S&OP: The Four Point Difference

11/17/2015
Commercial teams — sales and marketing — often avoid active participation in Sales and Operations Planning (S&OP) processes. The belief is that it is not value-added work. Ironically, the biggest benefit is an increase in sales: The metric that is always top of mind for the sales team.

An effective S&OP plan is the goal of many, but there is no clear industry definition of effectiveness. While there are many maturity models floating around in the industry, most are not research based. To better understand the characteristics of an effective S&OP plan, we just completed a study of 73 companies. In the quantitative survey completed this summer, 30 respondents rate their processes as effective and 43 rate their S&OP processes as less effective on a seven point scale. In this column we share four characteristics of companies that rate their S&OP processes more effective:
 
  1. The Organization is More Aligned. Companies rating themselves more effective have tighter cross-functional alignment. This is especially true between commercial and operations teams.  The differences, as shown in Figure 1, are significant at a 90 percent confidence level. While we are unsure which happens first — whether an organization focused on alignment and improves S&OP, or if better alignment is the outcome of S&OP — we can see the impact of alignment in the open-end responses. Companies with greater alignment find it easier to conduct an effective S&OP process.
  2. The Company is More Likely to Use Planning Technologies. Companies that rate their S&OP processes more effective, as shown in Figure 2, are more likely to use supply chain planning technologies in their processes.

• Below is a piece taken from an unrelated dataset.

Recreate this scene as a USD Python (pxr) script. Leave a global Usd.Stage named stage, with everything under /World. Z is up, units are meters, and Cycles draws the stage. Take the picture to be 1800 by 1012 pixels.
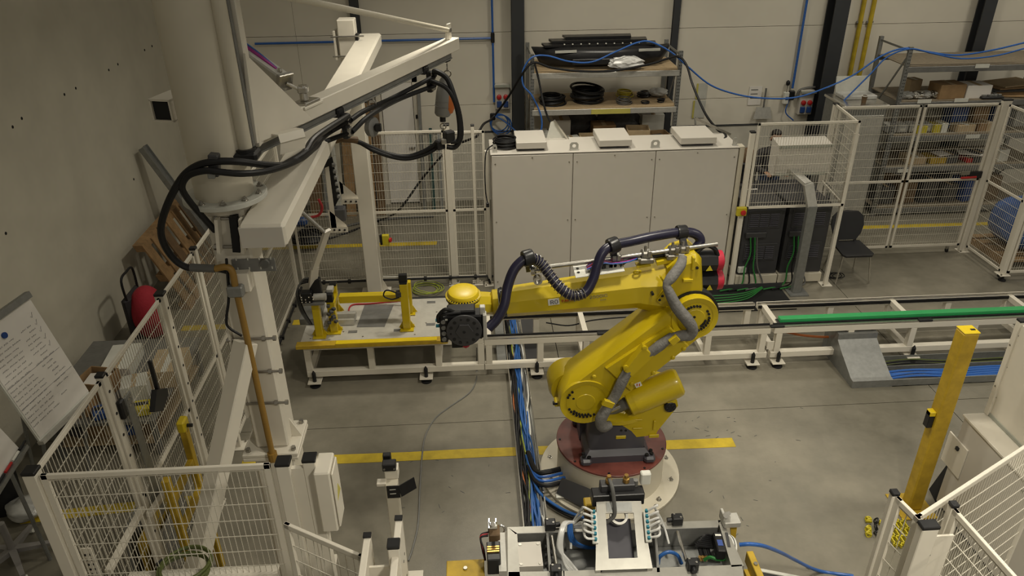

Those ranking their S&OP processes more effective have a greater dependency on technologies.
  3. Respondents Rate their Companies More Agile. Companies rating themselves as having an effective S&OP also rated themselves 4.5-times more agile (the ability to have the same cost, quality and customer service given a level of demand and supply volatility). When we contrast the difference between the companies rating themselves as having an effective S&OP and the contrast, we find a significant difference in control, agility and responsiveness.
  4. More Balanced. In addition, companies rating themselves as more effective in S&OP have greater balance between the “S” and the “OP”. There is balance between the focus on commercial and operational plans. This difference is significant at a 90 percent confidence level.
So, while commercial teams may drag their heels and be forced to focus on improving an S&OP process, it might just be what they need to make their bonus or market-share objective for their year-end bonus.